Figures such as Dolores Huerta, Larry Itliong, and Cesar Chavez remind us that advocacy has often been multiracial, multilingual, and interconnected.
Many of these individuals were described as “firsts,” but they were also more than a first. When telling their stories, we can expand their personal backgrounds and lived experiences to broaden context, or to reveal the systems they navigated, the predecessors who paved pathways — comparing their stories to others in a search for similarities and a celebration of differences.
To expand the narrative, we might ask: What shaped them? Who came before them? Who carried their work forward? What systems constrained them? And what communities sustained them?
When we see people as navigators of systems — rather than isolated icons or heroes — heritage becomes layered, relational, and ongoing.
Idea 2: Trace Influence, Not Ownership
Heritage and culture rarely develop in isolation. They travel, they adapt, they layer.
Consider, for example, the tomato — now central to Italian pasta sauce, Indian curries, and countless global cuisines.
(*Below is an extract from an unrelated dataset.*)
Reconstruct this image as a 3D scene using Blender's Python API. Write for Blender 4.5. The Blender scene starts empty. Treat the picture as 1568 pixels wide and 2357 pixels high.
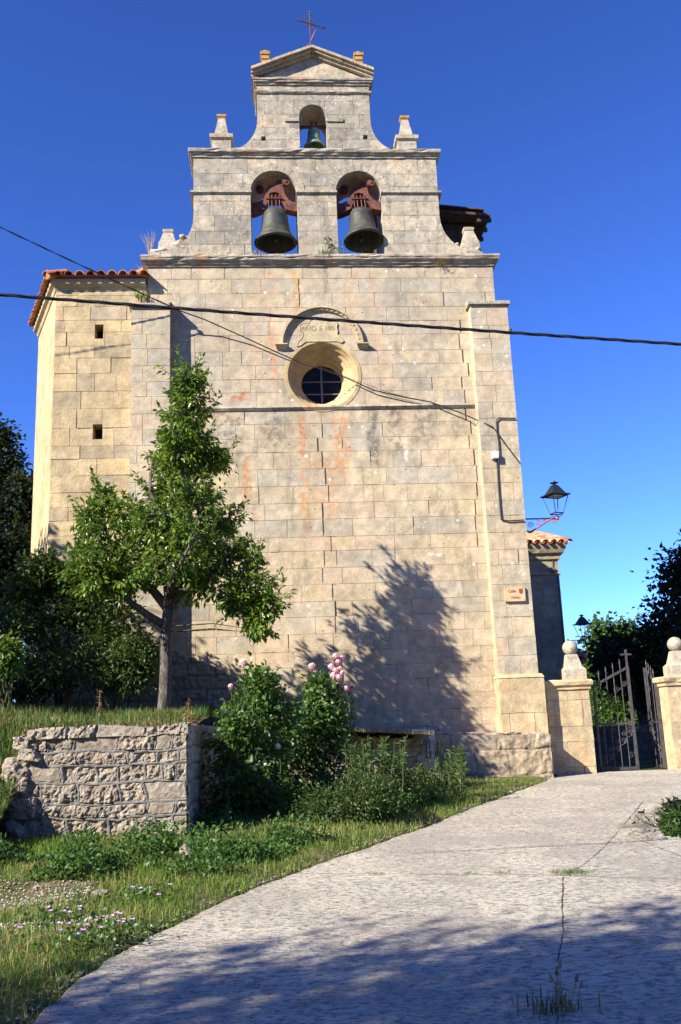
import bpy, bmesh, math, random
import numpy as np
from mathutils import Vector, Matrix
from mathutils.bvhtree import BVHTree

# ------------------------------------------------------------------ camera, sky, sun, exposure
# world: X along the church front, Y away from the viewer, Z up; the eye is at the origin, metres
SC = bpy.context.scene
COL = SC.collection
F_PX = 2160.0; CX = 784.0; CY = 1178.5
def _cam_axes():
    u = np.array([416 - CX, 8100 + CY, F_PX]); u /= np.linalg.norm(u)
    n = np.array([640 - CX, 0.0, F_PX]); n[1] = -(n[0]*u[0] + n[2]*u[2]) / u[1]; n /= np.linalg.norm(n)
    r = np.cross(u, n)
    if r[0] < 0: r = -r
    return np.array([r, n, u])
RR = _cam_axes()
cd = bpy.data.cameras.new('camera'); cam = bpy.data.objects.new('camera', cd); COL.objects.link(cam)
cd.sensor_fit = 'VERTICAL'; cd.sensor_height = 36.0; cd.lens = F_PX / 2357.0 * 36.0
cd.clip_start = 0.05; cd.clip_end = 2000
m = Matrix.Identity(4)
for i in range(3):
    m[i][0] = RR[i][0]; m[i][1] = RR[i][1]; m[i][2] = -RR[i][2]
cam.matrix_world = m
SC.camera = cam
def P(px, py, Y):
    w = RR @ np.array([px - CX, -(py - CY), F_PX]); w = w * (Y / w[1])
    return Vector(w)

SUN = Vector((1.47, 1.0, -1.16)).normalized()
w = bpy.data.worlds.new('World'); SC.world = w; w.use_nodes = True
nt = w.node_tree
bg = nt.nodes['Background']
sky = nt.nodes.new('ShaderNodeTexSky'); sky.sky_type = 'NISHITA'; sky.sun_disc = False
sky.sun_elevation = math.asin(-SUN.z)
sky.sun_rotation = math.atan2(-SUN.x, -SUN.y)
sky.altitude = 900; sky.air_density = 1.0; sky.dust_density = 0.0; sky.ozone_density = 3.5
gam = nt.nodes.new('ShaderNodeGamma'); gam.inputs['Gamma'].default_value = 1.3      # a deeper, polarised blue
mul = nt.nodes.new('ShaderNodeMix'); mul.data_type = 'RGBA'; mul.blend_type = 'MULTIPLY'; mul.inputs[0].default_value = 1.0
mul.inputs[7].default_value = (.62, .84, 1.42, 1)
nt.links.new(sky.outputs[0], gam.inputs['Color']); nt.links.new(gam.outputs[0], mul.inputs[6]); nt.links.new(mul.outputs[2], bg.inputs['Color'])
bg.inputs['Strength'].default_value = 0.051
sl = bpy.data.lights.new('sun', 'SUN'); sl.energy = 5.0; sl.angle = math.radians(0.5); sl.color = (1.0, 0.93, 0.79)
so = bpy.data.objects.new('sun', sl); COL.objects.link(so)
so.rotation_euler = SUN.to_track_quat('-Z', 'Y').to_euler(); so.location = (-20, -10, 25)
SC.view_settings.view_transform = 'Standard'; SC.view_settings.look = 'None'
SC.view_settings.exposure = 1.22; SC.view_settings.gamma = 1.0
SC.cycles.max_bounces = 6; SC.cycles.transparent_max_bounces = 8
SC.cycles.use_denoising = True

# ------------------------------------------------------------------ numpy noise
def _hash(ix, iy, seed):
    h = (ix.astype(np.int64) * 374761393 + iy.astype(np.int64) * 668265263 + seed * 1442695041) & 0xFFFFFFFF
    h = ((h ^ (h >> 13)) * 1274126177) & 0xFFFFFFFF
    return ((h ^ (h >> 16)) & 0xFFFF) / 65535.0
def vnoise(x, y, seed=0):
    x = np.asarray(x, float); y = np.asarray(y, float)
    ix = np.floor(x); iy = np.floor(y); fx = x - ix; fy = y - iy
    fx = fx*fx*(3-2*fx); fy = fy*fy*(3-2*fy)
    a = _hash(ix, iy, seed); b = _hash(ix+1, iy, seed); c = _hash(ix, iy+1, seed); d = _hash(ix+1, iy+1, seed)
    return a*(1-fx)*(1-fy) + b*fx*(1-fy) + c*(1-fx)*fy + d*fx*fy
def fbm(x, y, seed=0, oct=4):
    s = 0; a = .5
    for i in range(oct):
        s = s + a * vnoise(x * 2**i, y * 2**i, seed + i*17); a *= .5
    return s
def sstep(a, b, x):
    t = np.clip((np.asarray(x, float) - a) / (b - a), 0, 1); return t*t*(3-2*t)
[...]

Yet, as we explored previously, the tomato originated in the Americas. We may want to also highlight how it was cultivated by Indigenous communities for thousands of years before traveling outward through global colonization and trade.
Cultural traditions have traveled in similar ways. Music, for example, carries the sounds of many routes and many hands.
As we mentioned last week, the sound of Rosetta Tharpe reverberates through generations of artists. Contemporary artists like Bad Bunny blend genres and diasporic influences that reflect layered inheritance rather than singular origin.
In this light, tracing influence does not diminish pride. It does not erase cultural specificity. Instead, it reveals connection — how traditions are shaped by encounter, exchange, migration, resilience, and creativity.
When we follow influence alongside echoes of origin, culture appears not as something sealed, but as something carried — across time, communities, and generations.
A Quiet, Yet Urgent Question
Even with good intentions, Heritage Months can sometimes feel like a completed checkbox. But there is a deeper invitation here.
There is a quiet, yet urgent, question that asks: How do these stories reshape not just a designated moment, but the longer narrative?
The longer narrative is the story we internalize about who builds nations, who shapes culture, who leads movements, who innovates, who belongs.
It is the story children absorb — not only from what we highlight once a year, but from what we normalize every day.
As I’ve reflected on Heritage Months this year, I’ve realized that visibility has power. And yet, the work of Belonging and Inclusion also requires something more sustained. Something woven into the fabric of how we teach, speak, celebrate, and remember.
Such work is rarely solitary.
Libraries, community elders, colleagues, local historians, artists, and others can all become partners in expanding that narrative.
To shift or widen the lens, we may keep in mind:
Where there has been separation, we can look for interconnection.
When categories feel rigid, we can notice overlap.
Where stories feel isolated, we can trace influence.
The story of “us” is often more layered than maybe we’ve been taught.
If Heritage Months open more doors, our task — as educators, caregivers, and community members — may be to keep them open.
Not only for a month, but for the ongoing, unfinished story we are shaping together.
Let’s Pause and Reflect
When the calendar turns, which stories remain centered — and which begin to fade?
What shifts when we teach interconnection instead of isolation?
If Heritage Months open the door, what is one small, steady way you might help keep it open in the months ahead?
This week, choose a story from your family, community, or your own experience that isn’t often highlighted. Consider sharing it with a colleague, bringing it into a classroom discussion, or reflecting with someone you care about — doing so is one way to keep the door open to stories that expand understanding.